The Power to Adapt

Cyril Perrotey, PMP, Project Director And Executive Director, EDS USA LLC, Criel-sur-Mer, France



Cyril Perrotey,

PMP, project director and executive director, EDS USA LLC, Criel-sur-Mer, France

Emerging markets are full of opportunities—if organizations can mitigate all the risks. For EDS USA LLC, the biggest challenge to developing renewable energy projects in West Africa is managing stakeholders who span myriad cultures and customs. That's why in 2014, the U.S. company hired Cyril Perrotey, PMP, to oversee the organization's project management office (PMO) and its €120 million portfolio.

“EDS understood it needed someone who knows how to manage stakeholders and knows project management methods and tools,” he says.

His nearly two decades of project management experience in Africa, Asia and Europe honed skills that Mr. Perrotey now uses as EDS USA's project director and executive director. While leading projects in countries like Cameroon, Ghana and Senegal, he's also tasked with developing processes that meet requirements and performance standards of the World Bank's International Finance Corporation (IFC).

What do the IFC performance standards involve?

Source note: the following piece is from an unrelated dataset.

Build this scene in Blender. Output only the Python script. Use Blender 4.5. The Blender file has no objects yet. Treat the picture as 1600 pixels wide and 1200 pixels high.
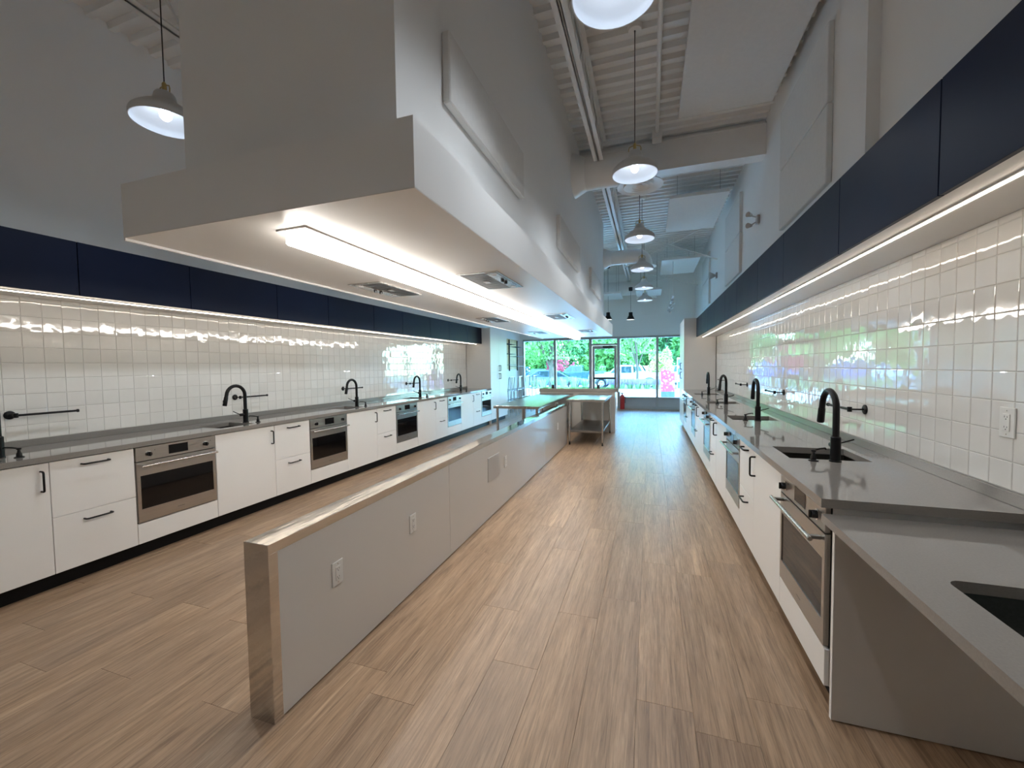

The regulations in Senegal are not at all the same as those in Cameroon or Ghana. So for international organizations that want to work in emerging countries, the World Bank has implemented performance standards for labor conditions, health and safety, and the conservation of natural resources. Another very important standard involves land acquisition. We have to be sure the people who own the land, like crop farmers, are compensated for it and are involved in project decisions.

Our main challenge is managing the local stakeholders—addressing the cultural gaps and compromising with them.

What types of projects do you and your teams oversee?

We have two types. One is off-grid projects, which are mainly rural. These small projects, usually around 10 kilowatts with budgets of about €50,000, bring electricity and telecommunications centers to villages. The other is on-grid projects. These are big projects of about 20 to 30 megawatts with budgets of more than €25 million. With these projects, private partners like us invest in power plants, build them, and then operate them and sell the energy to the African governments at very good prices. These projects have a long development phase of about two years. Construction is about six months, followed by an operation phase of about 20 to 25 years.

Is the development phase challenging?

Yes. Our main challenge is managing the local stakeholders—addressing the cultural gaps and compromising with them. Communicating with the community members can be difficult because sometimes they can't read, so we can't just put things in writing. We have to adapt our communications and arrange face-to-face meetings with the entire community. We might have meetings with 200 people, including children, where we explain the project and answer their questions.

How has that communications challenge impacted projects?

In 2016, we completed the two-year development phase of our first 20-megawatt power-plant project in Senegal. The first thing we had to do was secure the land from the landowners. But in Africa, there aren't traditional landowners. There are tribes that use the land across many generations. And per IFC's requirements, people in Africa who use the land have rights even if they don't own the land, and we have to compensate them fairly. So we had to notify them, meet with them and come to a compensation agreement. And we had to explain all this while seated at a table with 150 villages represented in a small town in Senegal. They have local languages, and they're quite varied.

Can you describe an instance of managing cross-cultural differences?

I remember I met a tribal chief but was not allowed to talk directly with him—even though we were sitting face to face. I was allowed to talk only to an adviser, who then explained to the chief what I was saying. I had to have an open mind and respect that it's not the same culture—because there's a risk of appearing arrogant. I had to convince this chief and his adviser that the project made sense for them and for their community. Because he agreed to work with us, the whole community is now involved in the project, and we have regular meetings with them, at least once a month, to discuss the project's status.

How do local communities' requirements affect the project scope?

That's part of our risk management plan. The scope of these projects can change often as we take into account stakeholders' specific requirements, or even as logistical challenges arise. We work with local experts who have experience in these locations, and we identify and mitigate risks based on their input. For example, bringing a certain container onto the project site can take eight hours just to travel 60 kilometers (37 miles). We've spent about a month with tribal members just to check the roads and see what work needed to be done. You can't Google that—there's no data available about the countryside's road conditions. So we had to set up a schedule contingency and be able to adapt the schedule. The main thing is being flexible. PM

Small Talk

What's the one skill every project manager should have?

Being able to manage people from different cultures and understanding that we don't all look at the world in the same way.

What's the best professional advice you ever received?

Keep an open mind. People have to be allowed to not agree with you, even if in the end you make the decision.

What movie has special meaning for you?

Argo. It's a very good example of project management that resonates with me—working for a U.S. organization when your project is in another country.